**WHAT IS NEEDED**.
Reproduce the complete listing without any deviation.

* start DATASET SECTION *

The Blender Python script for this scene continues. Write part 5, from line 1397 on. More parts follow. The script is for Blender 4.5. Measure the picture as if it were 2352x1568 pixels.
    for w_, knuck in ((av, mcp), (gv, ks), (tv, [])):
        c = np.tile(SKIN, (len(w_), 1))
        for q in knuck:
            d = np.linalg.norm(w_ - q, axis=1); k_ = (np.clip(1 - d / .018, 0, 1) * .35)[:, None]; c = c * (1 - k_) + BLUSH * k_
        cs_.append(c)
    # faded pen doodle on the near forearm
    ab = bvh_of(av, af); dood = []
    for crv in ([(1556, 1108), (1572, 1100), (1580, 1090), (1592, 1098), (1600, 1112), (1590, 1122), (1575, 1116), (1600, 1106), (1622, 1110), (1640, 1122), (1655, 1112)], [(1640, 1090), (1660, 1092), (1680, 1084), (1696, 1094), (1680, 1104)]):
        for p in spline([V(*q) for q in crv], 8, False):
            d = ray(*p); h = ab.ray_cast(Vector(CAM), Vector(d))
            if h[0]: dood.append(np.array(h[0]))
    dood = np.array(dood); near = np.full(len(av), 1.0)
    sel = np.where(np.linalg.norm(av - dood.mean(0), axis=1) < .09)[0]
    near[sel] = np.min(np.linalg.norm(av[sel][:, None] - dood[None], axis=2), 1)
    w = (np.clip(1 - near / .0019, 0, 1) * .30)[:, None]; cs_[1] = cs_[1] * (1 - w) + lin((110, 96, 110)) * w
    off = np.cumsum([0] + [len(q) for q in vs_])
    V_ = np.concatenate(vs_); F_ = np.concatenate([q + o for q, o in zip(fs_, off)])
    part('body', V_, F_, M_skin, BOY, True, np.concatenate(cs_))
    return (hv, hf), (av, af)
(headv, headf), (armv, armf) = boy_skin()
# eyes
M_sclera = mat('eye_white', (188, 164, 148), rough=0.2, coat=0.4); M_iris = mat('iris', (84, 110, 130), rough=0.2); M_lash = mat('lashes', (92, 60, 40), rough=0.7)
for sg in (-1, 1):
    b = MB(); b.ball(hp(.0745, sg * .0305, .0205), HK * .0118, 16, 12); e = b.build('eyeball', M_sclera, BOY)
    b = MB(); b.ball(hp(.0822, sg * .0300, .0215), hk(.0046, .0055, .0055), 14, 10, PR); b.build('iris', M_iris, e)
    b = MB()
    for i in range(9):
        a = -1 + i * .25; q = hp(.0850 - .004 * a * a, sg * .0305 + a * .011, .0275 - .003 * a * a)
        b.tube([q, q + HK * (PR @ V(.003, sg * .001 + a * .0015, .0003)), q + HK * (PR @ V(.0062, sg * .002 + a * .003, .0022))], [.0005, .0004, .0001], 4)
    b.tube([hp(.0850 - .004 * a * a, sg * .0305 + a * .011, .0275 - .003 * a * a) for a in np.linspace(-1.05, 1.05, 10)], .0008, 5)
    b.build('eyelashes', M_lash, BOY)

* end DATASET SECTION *

**FINAL ANSWER**.
The Blender Python script for this scene continues. Write part 5, from line 1397 on. More parts follow. The script is for Blender 4.5. Measure the picture as if it were 2352x1568 pixels.
    for w_, knuck in ((av, mcp), (gv, ks), (tv, [])):
        c = np.tile(SKIN, (len(w_), 1))
        for q in knuck:
            d = np.linalg.norm(w_ - q, axis=1); k_ = (np.clip(1 - d / .018, 0, 1) * .35)[:, None]; c = c * (1 - k_) + BLUSH * k_
        cs_.append(c)
    # faded pen doodle on the near forearm
    ab = bvh_of(av, af); dood = []
    for crv in ([(1556, 1108), (1572, 1100), (1580, 1090), (1592, 1098), (1600, 1112), (1590, 1122), (1575, 1116), (1600, 1106), (1622, 1110), (1640, 1122), (1655, 1112)], [(1640, 1090), (1660, 1092), (1680, 1084), (1696, 1094), (1680, 1104)]):
        for p in spline([V(*q) for q in crv], 8, False):
            d = ray(*p); h = ab.ray_cast(Vector(CAM), Vector(d))
            if h[0]: dood.append(np.array(h[0]))
    dood = np.array(dood); near = np.full(len(av), 1.0)
    sel = np.where(np.linalg.norm(av - dood.mean(0), axis=1) < .09)[0]
    near[sel] = np.min(np.linalg.norm(av[sel][:, None] - dood[None], axis=2), 1)
    w = (np.clip(1 - near / .0019, 0, 1) * .30)[:, None]; cs_[1] = cs_[1] * (1 - w) + lin((110, 96, 110)) * w
    off = np.cumsum([0] + [len(q) for q in vs_])
    V_ = np.concatenate(vs_); F_ = np.concatenate([q + o for q, o in zip(fs_, off)])
    part('body', V_, F_, M_skin, BOY, True, np.concatenate(cs_))
    return (hv, hf), (av, af)
(headv, headf), (armv, armf) = boy_skin()
# eyes
M_sclera = mat('eye_white', (188, 164, 148), rough=0.2, coat=0.4); M_iris = mat('iris', (84, 110, 130), rough=0.2); M_lash = mat('lashes', (92, 60, 40), rough=0.7)
for sg in (-1, 1):
    b = MB(); b.ball(hp(.0745, sg * .0305, .0205), HK * .0118, 16, 12); e = b.build('eyeball', M_sclera, BOY)
    b = MB(); b.ball(hp(.0822, sg * .0300, .0215), hk(.0046, .0055, .0055), 14, 10, PR); b.build('iris', M_iris, e)
    b = MB()
    for i in range(9):
        a = -1 + i * .25; q = hp(.0850 - .004 * a * a, sg * .0305 + a * .011, .0275 - .003 * a * a)
        b.tube([q, q + HK * (PR @ V(.003, sg * .001 + a * .0015, .0003)), q + HK * (PR @ V(.0062, sg * .002 + a * .003, .0022))], [.0005, .0004, .0001], 4)
    b.tube([hp(.0850 - .004 * a * a, sg * .0305 + a * .011, .0275 - .003 * a * a) for a in np.linspace(-1.05, 1.05, 10)], .0008, 5)
    b.build('eyelashes', M_lash, BOY)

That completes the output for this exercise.